Why did I and so many of my colleagues make such a long trip? Because there is an ongoing Central American crisis. Women from the northern triangle of Central America continue to seek refuge in the United States. Our country's response to this rush was to detain the women and their children (the youngest one I encountered was barely a year old) in the South Texas Family Residential Center, in Dilley TX until they pass a Credible Fear Interview with an asylum officer or immigration judge, or are ultimately deported back to countries that annually top the list of most dangerous countries on earth. The CARA coalition has staff in the detention center year round to represent every single woman and her children. CARA relies extensively on volunteer attorneys nationwide to travel to Dilley and provide legal support.

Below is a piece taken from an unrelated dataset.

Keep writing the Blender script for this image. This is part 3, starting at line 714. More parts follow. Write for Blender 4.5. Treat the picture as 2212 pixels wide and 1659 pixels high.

Having already spent two consecutive weeks as a CARA volunteer in November 2015 and having gone solo for that tour, I went into this assignment feeling ready and prepared. Volunteering with the CARA coalition's team on the ground in Dilley is fast paced and high stakes. Rapidly preparing women for their Credible Fear Interviews ("CFI prep"), mad-dashing your way through writing a declaration, and making appearances in Miami immigration court (from Dilley via video) or the Asylum office, is a day in the life of a CARA volunteer. During my week as a volunteer, I combined my asylum expertise and previous volunteer experience to conduct 62 CFI preps--hardly a dent as there were almost 2000 women in the facility.
On my return flight to NYC, I thought for a moment about the routine Halloween festivities that laid ahead. But after a week consulting dozens of mothers and children in despair, their collective pain, fear, and sorrow remained omnipresent in my mind. My thoughts immediately went to the scores of women who were scheduled for Credible Fear Interviews on 10/31.
When I casually asked a Honduran mother whether Halloween is celebrated in her country, she responded with a somber look of disillusion: "we used to celebrate it, but now it's too dangerous to walk around the streets any time of year." Juxtaposing Halloween in NYC and Dilley, the differences are ironic. In NYC, children and adults will be in costumes, eating candy, laughing, trick-or-treating. In Dilley, laughter and joy are rare. Dressed up in detention garb, the only strolls these women can take their children on would be to and from the nursery while they themselves have legal consultations or expedited removal proceedings. Unless and until these children and their mothers are released from detention and reunited with family members in the United States), Halloween 2016 for them will be trick but no treat.